Archie Shepp, photo de Philippe Bourgade

 

beau, « Révolution », il sillonne la planète à la rencontre du monde noir mais pas seulement. Suffisamment assuré de ce qu’il en est de son identité, il n’hésitera pas à métisser sa musique avec avec des hongrois, des touaregs, et bien sûr, mais là la distance est plus proche avec des « Gwoka de Guadeloupe ». S’il a toujours joué et joue encore avec des instrumentistes d’origine européenne, il le fait avec des musiciens qui sont persuadés comme qu’il y a dans la musique négro-américaine une puissante étrangeté faite de douleur immémoriale et de nostalgie d’un temps imaginaire, qui n’a peut-être jamais été mais qui n’en est pas pour autant moins obsédant, et qui la singularise suffisamment pour en faire un art à part entière. Cet art appartient aujourd’hui à l’humanité.

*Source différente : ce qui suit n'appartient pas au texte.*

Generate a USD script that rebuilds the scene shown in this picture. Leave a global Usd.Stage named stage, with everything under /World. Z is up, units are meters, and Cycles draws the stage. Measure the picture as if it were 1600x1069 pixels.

Ce que confirme Archie_Shepp quand il associe Coltrane et Beethoven.

 

Quitte à contraindre les puristes à pousser des cris d’orfraies, c’est peut-être dans le registre du chant qu’il est aujourd’hui le plus émouvant. Les textes de ses poèmes mis en musique ont des colorations rimbaldiennes avec ses charges évocatrices sulfureuses. Il peut réciter par coeur des passages d’une « Saison en enfer » ou des « Illuminations ». Mais il y a surtout dans la manière de chanter le texte une âpreté sauvage parfaitement maîtrisée avec des attaques d’une grande violence qu’il fait monter dans les aigus rocailleux pour se conclure, après moult vibrato velouté, sur des sonorités venues de l’outre-tombe. La violence du chant enchâssée dans la poésie du verbe fait alliance avec les standards du genre qu’il renouvelle en les creusant, en les travaillant toujours et encore.

 

Archie Shepp est un homme de fidélité, à ses engagements politiques, moraux et musicaux. Son batteur, Steve Mc Craven est un ancien élève à lui, rencontré sur le Campus de Amherst. Il a eu pendant plus de dix ans et jusqu’à sa mort récente un pianiste Siegfried Kessler qu’il a remplacé aujourd’hui par Tom Mc Clung. Wayne Dockery à la contrebasse fait aussi partie du paysage musical d’Archie Shepp depuis pas mal de temps.

 

A Fort-de-France Archi Shepp a offert tout cela au public, avec une énergie, un plaisir du partager particulièrement communicatif. Après un début de concert un peu brouillon, le son était mal réglé, il a su faire monter la « mayonnaise » tout en accueillant Luther François (saxophone), plus à l’aise qu’avec Jeff Gardner, et la jeune et jolie voix de Mina Agossi. Pour l’avoir vu lors d’autres prestations devant des publics avec lesquels il était sans doute moins en phase, on peut soutenir que le plaisir du public martiniquais était à la hauteur de celui qu’avait Archie Shepp à être sur la scène de l’Atrium.

 

En première partie Jeff Gardner a déployé son registre habituel entre jazz et musique contemporaine, sans vraiment choisir. Il n’est pas sûr que l’alliage soit aussi évident qu’il en à l’air, d’où une impression de manque émotionnel à l’écouter. Impression renforcée par une touche de didactisme légèrement professoral que provoque une prestation bien policée, parfaitement lisse mais sans aspérités auxquelles se raccrocher avec le risque d’une glissade vers l’ennui.